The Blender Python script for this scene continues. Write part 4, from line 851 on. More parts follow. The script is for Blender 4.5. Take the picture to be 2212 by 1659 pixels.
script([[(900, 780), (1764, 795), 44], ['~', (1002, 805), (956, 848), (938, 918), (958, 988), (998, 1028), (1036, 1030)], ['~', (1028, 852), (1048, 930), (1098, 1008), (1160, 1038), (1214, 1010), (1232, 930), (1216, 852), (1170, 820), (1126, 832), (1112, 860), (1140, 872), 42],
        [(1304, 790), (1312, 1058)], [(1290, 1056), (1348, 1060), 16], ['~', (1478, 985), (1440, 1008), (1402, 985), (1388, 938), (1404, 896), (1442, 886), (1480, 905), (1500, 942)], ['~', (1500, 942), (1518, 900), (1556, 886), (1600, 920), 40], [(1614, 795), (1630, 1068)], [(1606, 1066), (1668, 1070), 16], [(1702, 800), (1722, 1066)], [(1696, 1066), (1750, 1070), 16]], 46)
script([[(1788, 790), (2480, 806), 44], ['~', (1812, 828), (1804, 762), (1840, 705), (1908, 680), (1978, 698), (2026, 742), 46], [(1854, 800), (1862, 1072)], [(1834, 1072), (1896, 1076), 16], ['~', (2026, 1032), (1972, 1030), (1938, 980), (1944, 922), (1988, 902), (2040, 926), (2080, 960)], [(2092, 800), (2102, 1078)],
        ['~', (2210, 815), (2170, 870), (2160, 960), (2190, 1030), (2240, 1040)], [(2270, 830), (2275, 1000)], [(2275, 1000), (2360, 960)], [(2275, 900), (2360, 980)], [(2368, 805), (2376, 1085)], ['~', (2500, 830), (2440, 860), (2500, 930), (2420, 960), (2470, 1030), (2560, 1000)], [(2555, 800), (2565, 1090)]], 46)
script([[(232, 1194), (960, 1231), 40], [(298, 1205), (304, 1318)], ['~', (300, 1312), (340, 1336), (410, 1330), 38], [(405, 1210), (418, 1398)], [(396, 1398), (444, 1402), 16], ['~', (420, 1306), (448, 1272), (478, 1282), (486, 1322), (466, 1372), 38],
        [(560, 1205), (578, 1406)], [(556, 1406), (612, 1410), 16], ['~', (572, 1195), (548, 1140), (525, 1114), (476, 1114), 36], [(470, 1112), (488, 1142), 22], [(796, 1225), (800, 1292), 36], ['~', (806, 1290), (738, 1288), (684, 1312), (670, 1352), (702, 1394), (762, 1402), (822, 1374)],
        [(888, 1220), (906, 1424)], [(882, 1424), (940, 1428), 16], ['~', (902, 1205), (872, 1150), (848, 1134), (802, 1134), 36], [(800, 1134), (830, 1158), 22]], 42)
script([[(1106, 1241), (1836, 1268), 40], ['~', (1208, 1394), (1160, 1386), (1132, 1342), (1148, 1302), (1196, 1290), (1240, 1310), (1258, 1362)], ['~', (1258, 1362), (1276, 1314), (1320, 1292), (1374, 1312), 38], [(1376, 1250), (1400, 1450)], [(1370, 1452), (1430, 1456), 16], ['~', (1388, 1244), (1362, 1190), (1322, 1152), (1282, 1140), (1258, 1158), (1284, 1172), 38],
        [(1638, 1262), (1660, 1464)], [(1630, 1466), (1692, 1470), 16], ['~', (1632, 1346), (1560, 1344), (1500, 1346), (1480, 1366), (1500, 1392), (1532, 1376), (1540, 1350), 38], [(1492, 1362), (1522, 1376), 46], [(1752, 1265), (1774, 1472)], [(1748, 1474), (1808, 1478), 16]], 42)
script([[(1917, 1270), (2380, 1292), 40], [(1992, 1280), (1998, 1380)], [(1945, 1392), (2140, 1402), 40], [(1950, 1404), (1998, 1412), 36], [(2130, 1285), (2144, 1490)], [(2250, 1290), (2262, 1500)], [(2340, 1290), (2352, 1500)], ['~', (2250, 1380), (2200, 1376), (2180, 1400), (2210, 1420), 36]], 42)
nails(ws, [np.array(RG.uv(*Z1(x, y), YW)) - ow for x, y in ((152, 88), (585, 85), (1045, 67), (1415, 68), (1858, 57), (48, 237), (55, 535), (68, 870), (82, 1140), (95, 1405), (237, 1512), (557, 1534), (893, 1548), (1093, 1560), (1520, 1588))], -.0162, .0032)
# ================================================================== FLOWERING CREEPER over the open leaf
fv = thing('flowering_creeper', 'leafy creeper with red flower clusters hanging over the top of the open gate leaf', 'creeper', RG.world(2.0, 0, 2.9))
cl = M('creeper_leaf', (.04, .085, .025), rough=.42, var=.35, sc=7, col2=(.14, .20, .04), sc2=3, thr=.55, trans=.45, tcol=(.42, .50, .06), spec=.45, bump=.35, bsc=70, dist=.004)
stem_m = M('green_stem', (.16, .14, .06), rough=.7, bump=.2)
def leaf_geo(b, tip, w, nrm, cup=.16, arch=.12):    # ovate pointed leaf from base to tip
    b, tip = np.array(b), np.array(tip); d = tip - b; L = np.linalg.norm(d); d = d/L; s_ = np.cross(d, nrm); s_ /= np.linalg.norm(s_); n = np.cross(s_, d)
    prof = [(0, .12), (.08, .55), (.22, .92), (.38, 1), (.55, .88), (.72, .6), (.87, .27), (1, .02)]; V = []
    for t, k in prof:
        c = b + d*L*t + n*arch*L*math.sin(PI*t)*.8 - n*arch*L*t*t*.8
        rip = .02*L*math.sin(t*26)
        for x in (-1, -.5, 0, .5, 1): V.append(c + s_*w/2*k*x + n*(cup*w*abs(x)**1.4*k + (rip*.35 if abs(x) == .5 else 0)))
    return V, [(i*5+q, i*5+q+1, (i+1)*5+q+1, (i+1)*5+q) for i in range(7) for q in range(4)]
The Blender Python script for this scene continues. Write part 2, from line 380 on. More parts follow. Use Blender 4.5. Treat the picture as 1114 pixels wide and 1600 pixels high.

* [WHAT IS EXPECTED]:
Extract each entry in full, exactly as given.

* [RESULT FOR THIS TASK]:
The Blender Python script for this scene continues. Write part 4, from line 851 on. More parts follow. The script is for Blender 4.5. Take the picture to be 2212 by 1659 pixels.
script([[(900, 780), (1764, 795), 44], ['~', (1002, 805), (956, 848), (938, 918), (958, 988), (998, 1028), (1036, 1030)], ['~', (1028, 852), (1048, 930), (1098, 1008), (1160, 1038), (1214, 1010), (1232, 930), (1216, 852), (1170, 820), (1126, 832), (1112, 860), (1140, 872), 42],
        [(1304, 790), (1312, 1058)], [(1290, 1056), (1348, 1060), 16], ['~', (1478, 985), (1440, 1008), (1402, 985), (1388, 938), (1404, 896), (1442, 886), (1480, 905), (1500, 942)], ['~', (1500, 942), (1518, 900), (1556, 886), (1600, 920), 40], [(1614, 795), (1630, 1068)], [(1606, 1066), (1668, 1070), 16], [(1702, 800), (1722, 1066)], [(1696, 1066), (1750, 1070), 16]], 46)
script([[(1788, 790), (2480, 806), 44], ['~', (1812, 828), (1804, 762), (1840, 705), (1908, 680), (1978, 698), (2026, 742), 46], [(1854, 800), (1862, 1072)], [(1834, 1072), (1896, 1076), 16], ['~', (2026, 1032), (1972, 1030), (1938, 980), (1944, 922), (1988, 902), (2040, 926), (2080, 960)], [(2092, 800), (2102, 1078)],
        ['~', (2210, 815), (2170, 870), (2160, 960), (2190, 1030), (2240, 1040)], [(2270, 830), (2275, 1000)], [(2275, 1000), (2360, 960)], [(2275, 900), (2360, 980)], [(2368, 805), (2376, 1085)], ['~', (2500, 830), (2440, 860), (2500, 930), (2420, 960), (2470, 1030), (2560, 1000)], [(2555, 800), (2565, 1090)]], 46)
script([[(232, 1194), (960, 1231), 40], [(298, 1205), (304, 1318)], ['~', (300, 1312), (340, 1336), (410, 1330), 38], [(405, 1210), (418, 1398)], [(396, 1398), (444, 1402), 16], ['~', (420, 1306), (448, 1272), (478, 1282), (486, 1322), (466, 1372), 38],
        [(560, 1205), (578, 1406)], [(556, 1406), (612, 1410), 16], ['~', (572, 1195), (548, 1140), (525, 1114), (476, 1114), 36], [(470, 1112), (488, 1142), 22], [(796, 1225), (800, 1292), 36], ['~', (806, 1290), (738, 1288), (684, 1312), (670, 1352), (702, 1394), (762, 1402), (822, 1374)],
        [(888, 1220), (906, 1424)], [(882, 1424), (940, 1428), 16], ['~', (902, 1205), (872, 1150), (848, 1134), (802, 1134), 36], [(800, 1134), (830, 1158), 22]], 42)
script([[(1106, 1241), (1836, 1268), 40], ['~', (1208, 1394), (1160, 1386), (1132, 1342), (1148, 1302), (1196, 1290), (1240, 1310), (1258, 1362)], ['~', (1258, 1362), (1276, 1314), (1320, 1292), (1374, 1312), 38], [(1376, 1250), (1400, 1450)], [(1370, 1452), (1430, 1456), 16], ['~', (1388, 1244), (1362, 1190), (1322, 1152), (1282, 1140), (1258, 1158), (1284, 1172), 38],
        [(1638, 1262), (1660, 1464)], [(1630, 1466), (1692, 1470), 16], ['~', (1632, 1346), (1560, 1344), (1500, 1346), (1480, 1366), (1500, 1392), (1532, 1376), (1540, 1350), 38], [(1492, 1362), (1522, 1376), 46], [(1752, 1265), (1774, 1472)], [(1748, 1474), (1808, 1478), 16]], 42)
script([[(1917, 1270), (2380, 1292), 40], [(1992, 1280), (1998, 1380)], [(1945, 1392), (2140, 1402), 40], [(1950, 1404), (1998, 1412), 36], [(2130, 1285), (2144, 1490)], [(2250, 1290), (2262, 1500)], [(2340, 1290), (2352, 1500)], ['~', (2250, 1380), (2200, 1376), (2180, 1400), (2210, 1420), 36]], 42)
nails(ws, [np.array(RG.uv(*Z1(x, y), YW)) - ow for x, y in ((152, 88), (585, 85), (1045, 67), (1415, 68), (1858, 57), (48, 237), (55, 535), (68, 870), (82, 1140), (95, 1405), (237, 1512), (557, 1534), (893, 1548), (1093, 1560), (1520, 1588))], -.0162, .0032)
# ================================================================== FLOWERING CREEPER over the open leaf
fv = thing('flowering_creeper', 'leafy creeper with red flower clusters hanging over the top of the open gate leaf', 'creeper', RG.world(2.0, 0, 2.9))
cl = M('creeper_leaf', (.04, .085, .025), rough=.42, var=.35, sc=7, col2=(.14, .20, .04), sc2=3, thr=.55, trans=.45, tcol=(.42, .50, .06), spec=.45, bump=.35, bsc=70, dist=.004)
stem_m = M('green_stem', (.16, .14, .06), rough=.7, bump=.2)
def leaf_geo(b, tip, w, nrm, cup=.16, arch=.12):    # ovate pointed leaf from base to tip
    b, tip = np.array(b), np.array(tip); d = tip - b; L = np.linalg.norm(d); d = d/L; s_ = np.cross(d, nrm); s_ /= np.linalg.norm(s_); n = np.cross(s_, d)
    prof = [(0, .12), (.08, .55), (.22, .92), (.38, 1), (.55, .88), (.72, .6), (.87, .27), (1, .02)]; V = []
    for t, k in prof:
        c = b + d*L*t + n*arch*L*math.sin(PI*t)*.8 - n*arch*L*t*t*.8
        rip = .02*L*math.sin(t*26)
        for x in (-1, -.5, 0, .5, 1): V.append(c + s_*w/2*k*x + n*(cup*w*abs(x)**1.4*k + (rip*.35 if abs(x) == .5 else 0)))
    return V, [(i*5+q, i*5+q+1, (i+1)*5+q+1, (i+1)*5+q) for i in range(7) for q in range(4)]
The Blender Python script for this scene continues. Write part 2, from line 380 on. More parts follow. Use Blender 4.5. Treat the picture as 1114 pixels wide and 1600 pixels high.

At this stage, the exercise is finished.